Screaming Trees’ Perennial Woes Settle to a Low Hum


Since Screaming Trees formed seven years ago, its lineup has been as tempestuous and undefinable as its sound, which cuts and swirls in nebulous regions between the Doors, the Stooges and Husker Du.

Every member of the Seattle-based quartet has left and rejoined the band at least once. Several incarnations of the group have hung together tenuously, and disbandment has been a recurring threat.

Even after the Trees recorded their first album for a major label, the recently released “Uncle Anesthesia” on Epic, founding member and drummer Mark Pickerel abandoned the group last fall--this time for good, his band mates say.


Pickerel had sat out the band’s last two tours, including last year’s national sweep of mid-sized venues with Social Distortion. Finally, after finishing the new album, Pickerel decided to pursue a record-company career, rather than ever hit the road again.

Pickerel has been replaced, at least for the present, by Dan Peters of Mudhoney, a band that itself is now on indefinite hiatus. And, having weathered the latest wave of turmoil, the Trees head into the most critical juncture of their career with a new-found sense of stability, according to Mark Lanegan, the band’s singer and chief lyricist.

Whether Peters turns out be a transitory ddition to the group, the new lineup “feels more like a band again than it has in a long time,” Lanegan said last week during a phone interview from his Seattle home.

In support of the new record, the quartet is performing 10 West Coast dates opening for Redd Kross, including shows tonight at the Coach House in San Juan Capistrano, and Thursday and Friday at the Henry Fonda Theatre in Hollywood. This week’s performances are final tuneups before a national tour of headlining dates.

Originally from Ellensburg, Wash., a small town east of where “Twin Peaks” is set, Screaming Trees has forged a musical approach that appropriates many of the same MC5-meets-postpunk elements others in the Seattle alternative-rock scene have tapped. The Trees’ music, however, is underpinned by a dark psychedelia, at once pulling and probing at disparate emotions and moods.

The Trees established its sound and reputation with the 1988 album “Invisible Lantern” and 1989’s “Buzz Factory.”

Now, with the backing of a large record company, the Trees on “Uncle Anesthesia” for the first time have been able to carefully craft their new material, whereas their previous four albums and two EPs have been crimped by time and money constraints, Lanegan said.

“We’ve made records for years on a shoestring,” Lanegan said. “So we really wanted to take some time and see” what they could accomplish.

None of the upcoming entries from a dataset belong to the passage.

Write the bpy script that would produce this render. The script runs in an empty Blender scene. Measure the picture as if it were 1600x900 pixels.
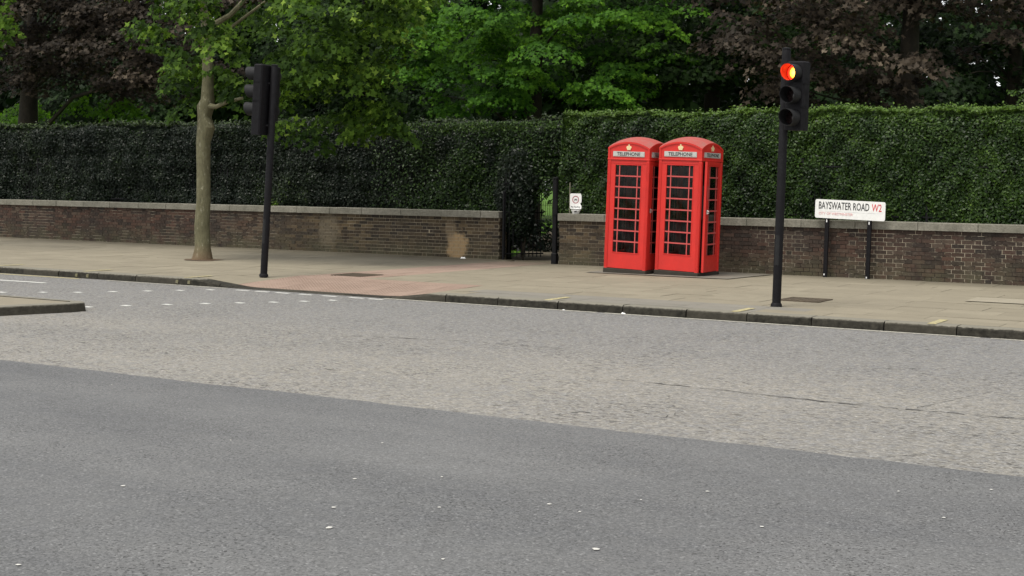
import bpy, math, random
import numpy as np
from mathutils import Vector, Matrix
R_ = math.radians
C = bpy.context.scene.collection
scn = bpy.context.scene

# ------------------------------------------------------------------ camera
TH = R_(1.767)                       # the street climbs gently to the right
def S(x, y, z=0.0):                  # street coordinates (along, across, up) -> world
    return Vector((x*math.cos(TH) - z*math.sin(TH), y, x*math.sin(TH) + z*math.cos(TH)))
cam_d = bpy.data.cameras.new('camera')
cam = bpy.data.objects.new('camera', cam_d); C.objects.link(cam)
M = Matrix(((0.8563, -0.0344, 0.5153), (0.5149, -0.0207, -0.8570), (0.0402, 0.9992, 0.0))).to_3x3()
q = M.to_quaternion(); q.normalize()
cam.rotation_mode = 'QUATERNION'; cam.rotation_quaternion = q
cam.location = S(0, 0, 1.53)
cam_d.sensor_width = 36; cam_d.lens = 2150/1600*36; cam_d.shift_y = -191/1600
cam_d.clip_start = .1; cam_d.clip_end = 1500
scn.camera = cam
# ------------------------------------------------------------------ sky, sun, exposure
w = bpy.data.worlds.new('World'); scn.world = w; w.use_nodes = True
nt = w.node_tree; nt.nodes.clear()
SUN_EL, SUN_AZ = R_(66), R_(200)      # high soft sun behind the camera, a little to the left
sky = nt.nodes.new('ShaderNodeTexSky'); sky.sky_type = 'NISHITA'; sky.sun_disc = False
sky.sun_elevation = SUN_EL; sky.sun_rotation = SUN_AZ; sky.dust_density = 1.2; sky.air_density = 1.0
hs = nt.nodes.new('ShaderNodeHueSaturation'); hs.inputs['Saturation'].default_value = .10
bg = nt.nodes.new('ShaderNodeBackground'); bg.inputs[1].default_value = .105
out = nt.nodes.new('ShaderNodeOutputWorld')
nt.links.new(sky.outputs[0], hs.inputs['Color']); nt.links.new(hs.outputs[0], bg.inputs[0]); nt.links.new(bg.outputs[0], out.inputs[0])
sd = bpy.data.lights.new('sun', 'SUN'); sd.energy = 1.5; sd.angle = R_(25); sd.color = (1, .955, .86)
sun = bpy.data.objects.new('sun', sd); C.objects.link(sun)
# direction towards the sun
az = SUN_AZ
sv = Vector((math.sin(az)*math.cos(SUN_EL), math.cos(az)*math.cos(SUN_EL), math.sin(SUN_EL)))
sun.rotation_euler = sv.to_track_quat('Z', 'Y').to_euler()
scn.view_settings.view_transform = 'Standard'; scn.view_settings.look = 'None'
scn.view_settings.exposure = 1.12; scn.view_settings.gamma = 1
scn.cycles.max_bounces = 7; scn.cycles.transparent_max_bounces = 12
scn.cycles.diffuse_bounces = 3

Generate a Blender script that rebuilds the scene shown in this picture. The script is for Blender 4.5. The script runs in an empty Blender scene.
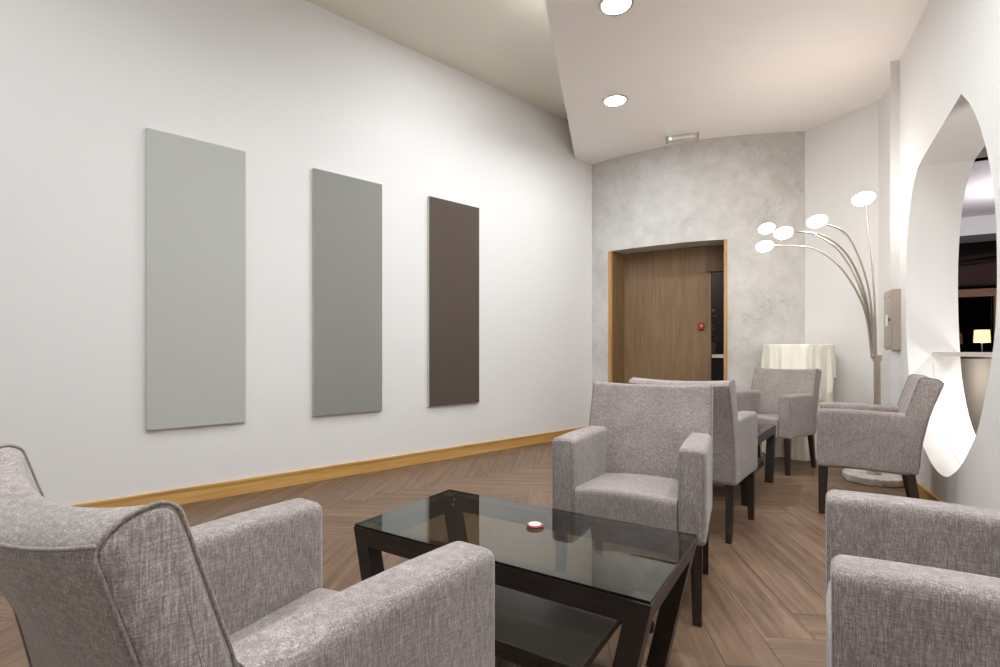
import bpy, bmesh, math, random
from mathutils import Vector, Matrix
random.seed(7)
S = bpy.context.scene
C = S.collection
F, HOR, H = 510.0, 352.0, 1.0          # focal length in pixels, horizon row, eye height (m)

# ------------------------------------------------------------------ materials
def rgb(r, g, b):
    def f(c):
        c /= 255.0
        return c / 12.92 if c <= 0.04045 else ((c + 0.055) / 1.055) ** 2.4
    return (f(r), f(g), f(b), 1.0)

class N:
    def __init__(s, name):
        s.m = bpy.data.materials.new(name); s.m.use_nodes = True
        s.t = s.m.node_tree; s.b = s.t.nodes['Principled BSDF']; s.out = s.t.nodes['Material Output']
    def n(s, typ, **kw):
        x = s.t.nodes.new(typ)
        for k, v in kw.items():
            if k in x.inputs.keys() if isinstance(k, str) else False: x.inputs[k].default_value = v
            else: setattr(x, k, v)
        return x
    def l(s, a, b): s.t.links.new(a, b)
    def set(s, **kw):
        for k, v in kw.items(): s.b.inputs[k.replace('_', ' ')].default_value = v
        return s
    def noise(s, vec, scale, detail=3.0, rough=0.55):
        x = s.t.nodes.new('ShaderNodeTexNoise')
        x.inputs['Scale'].default_value = scale; x.inputs['Detail'].default_value = detail; x.inputs['Roughness'].default_value = rough
        if vec is not None: s.l(vec, x.inputs['Vector'])
        return x.outputs['Fac']
    def coord(s, which='Object', scale=(1, 1, 1)):
        t = s.t.nodes.new('ShaderNodeTexCoord'); m = s.t.nodes.new('ShaderNodeMapping')
        m.inputs['Scale'].default_value = scale; s.l(t.outputs[which], m.inputs['Vector'])
        return m.outputs['Vector']
    def ramp(s, fac, stops):
        r = s.t.nodes.new('ShaderNodeValToRGB'); e = r.color_ramp.elements
        while len(e) < len(stops): e.new(0.5)
        for i, (p, c) in enumerate(stops): e[i].position = p; e[i].color = c
        s.l(fac, r.inputs['Fac']); return r.outputs['Color']
    def mix(s, fac, a, b, mode='MIX'):
        x = s.t.nodes.new('ShaderNodeMix'); x.data_type = 'RGBA'; x.blend_type = mode
        for sock, v in ((x.inputs[0], fac), (x.inputs[6], a), (x.inputs[7], b)):
            if hasattr(v, 'is_output'): s.l(v, sock)
            else: sock.default_value = v
        return x.outputs[2]
    def math(s, op, a, b=0.0):
        x = s.t.nodes.new('ShaderNodeMath'); x.operation = op
        for sock, v in ((x.inputs[0], a), (x.inputs[1], b)):
            if hasattr(v, 'is_output'): s.l(v, sock)
            else: sock.default_value = v
        return x.outputs[0]
    def bump(s, h, strength=0.2, dist=0.002):
        x = s.t.nodes.new('ShaderNodeBump'); x.inputs['Strength'].default_value = strength; x.inputs['Distance'].default_value = dist
        s.l(h, x.inputs['Height']); s.l(x.outputs['Normal'], s.b.inputs['Normal'])
    def color(s, c):
        if hasattr(c, 'is_output'): s.l(c, s.b.inputs['Base Color'])
        else: s.b.inputs['Base Color'].default_value = c

def plain(name, col, rough=0.5, metal=0.0, spec=0.5):
    k = N(name); k.color(col); k.set(Roughness=rough, Metallic=metal); k.b.inputs['Specular IOR Level'].default_value = spec
    f = k.noise(k.coord(), 60.0); k.bump(f, 0.03, 0.001)
    return k.m

def paint(name, col, amount=0.02):
    k = N(name); v = k.coord()
    f = k.noise(v, 1.3, 4.0)
    c2 = tuple(max(0, x * (1 - amount * 3)) for x in col[:3]) + (1,)
    k.color(k.mix(f, col, c2)); k.set(Roughness=0.75)
    k.b.inputs['Specular IOR Level'].default_value = 0.3
    k.bump(k.noise(v, 90.0, 3.0), 0.06, 0.002)
    return k.m

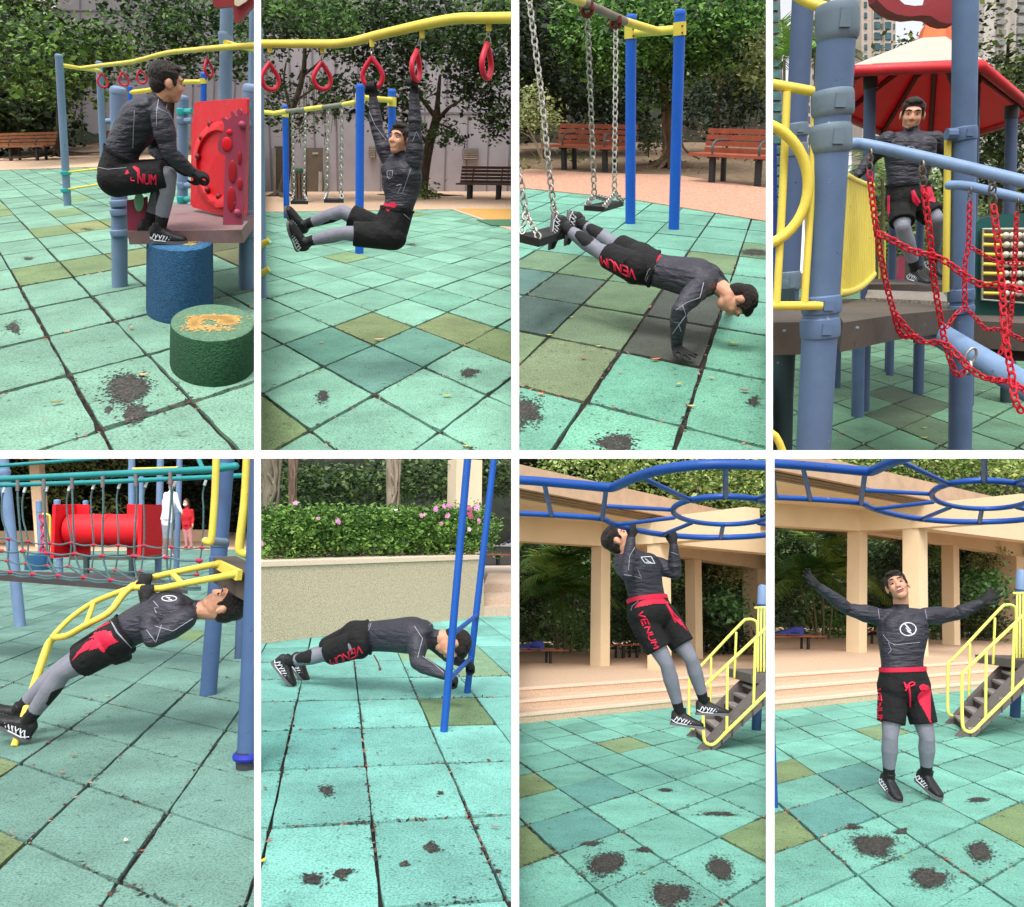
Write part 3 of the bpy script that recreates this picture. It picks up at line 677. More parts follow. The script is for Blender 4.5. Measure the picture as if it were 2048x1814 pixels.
    # shoes
    for side in 'LR':
        an = J['an'+side]; td = nz(feet[side][0]); ud = V(feet[side][1]); ud = nz(ud - td*ud.dot(td)); lx = td.cross(ud)
        m = MB(); rows = [(-.075, .026, .052, -.035), (-.055, .038, .062, -.022), (-.01, .042, .068, -.012), (.045, .043, .052, -.030), (.10, .049, .040, -.045), (.145, .046, .031, -.053), (.180, .034, .024, -.058), (.195, .018, .016, -.062)]
        secs = [(an + td*x*s + ud*z*s, lx*w*s, ud*hh_*s) for x, w, hh_, z in rows]
        loft(m, secs, 18, 3, 2.6); m.tube([an+ud*.02*s, an+ud*.062*s], [.046*s, .045*s], 14)
        c4, q4 = remesh(m, .006*s, 2, .5); so_ = fast_mesh(bay, 'shoe', c4, q4, None, SHOE, P, bs); so_.data.polygons.foreach_set('use_smooth', np.ones(len(q4), bool)); T.append((c4, q4))
        m = MB(); poly = []
        for x, w in ((-.082, .02), (-.05, .042), (.03, .042), (.10, .053), (.15, .049), (.19, .03), (.203, .008)): poly.append((x, w))
        pts = [an + (td*x + lx*w - ud*.088)*s for x, w in poly] + [an + (td*x - lx*w - ud*.088)*s for x, w in poly[::-1]]
        m.prism(pts, ud*.022*s); part(so_, 'sole', m, SOLE, 40)
        for sg in (-1, 1):
            m = MB()
            for x in (-.045, -.015, .02, .045, .07, .095):
                m.tube([an + (td*(x-.012) + lx*sg*.044 - ud*.058)*s, an + (td*(x+.008) + lx*sg*.0445 - ud*.035)*s, an + (td*(x+.022) + lx*sg*.036 - ud*(.010 + max(0, x)*.28))*s], .0038*s, 6)
                m.tube([an + (td*(x+.022) + lx*sg*.036 - ud*(.010 + max(0, x)*.28))*s, an + (td*(x+.030) + lx*sg*.0455 - ud*.045)*s], .0034*s, 6)
            m.tube([an + (td*-.07 + lx*sg*.03 - ud*.045)*s, an + (td*-.03 + lx*sg*.045 - ud*.065)*s, an + (td*.06 + lx*sg*.047 - ud*.068)*s], .004*s, 6)
            part(so_, 'stripe', m, WHITEP, 40)
    s = s0; vs = []; fs = []; of = 0
    for c_, q_ in T: vs += [V(x) for x in c_]; fs += [tuple(int(i)+of for i in f) for f in q_]; of += len(c_)
    P_bvh = BVHTree.FromPolygons(vs, fs)
    return P, P_bvh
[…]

With production help from Terry Date (Soundgarden, Metal Church) and Soundgarden vocalist Chris Cornell, the band on the new record has blended a good measure of accessibility with the innovative zeal and moody ferocity they staked out on previous recordings, without compromising.

Most striking about “Uncle Anesthesia,” however, is that it maximizes the Trees’ potential, capturing and concentrating Gary Lee Conner’s layers of exploratory-yet-melodic guitar patterns.

“Gary’s always done several different things” within a single song, Lanegan said. “But when you mix an entire record in a night, some of that can get lost. This time we could keep all of that in there.”

Because the members of the band branched off for various solo projects in 1989, they are finding the respite has helped bring a fresh perspective to the band’s music, Lanegan said.

Lanegan last year released a little-known but critically acclaimed solo debut, “Winding Sheet,” and began recording his second album. Meanwhile, bassist Van Conner formed a band called Solomon Grundy and released a self-titled album, and brother Gary Lee recorded the “Mystery Lane” album with his sideshow, the Purple Outside, and a single with another project called Dr. Janet.

“We were in the process of getting a deal together with a new company . . . so we had some free time away from each other,” Lanegan said. “We’d always had a lot of things we wanted to do that we really couldn’t on a Screaming Trees record.

“It was good for all of us. We’ll probably keep on doing that. It’s a nice outlet, and it’s healthier, I think.”

And, Lanegan added, it may be the remedy the band needs to keep its divisive tension to a low hum.

“Personally, I’m happier than I’ve been in so long I can’t remember,” he said. “I think this lineup is our strongest one in a long, long time. And we’re all getting along really well, which at times hasn’t been the case. I’d love for this lineup to last. . . .

“But who knows? We’ve come and gone so many times, I wouldn’t rule anything out.”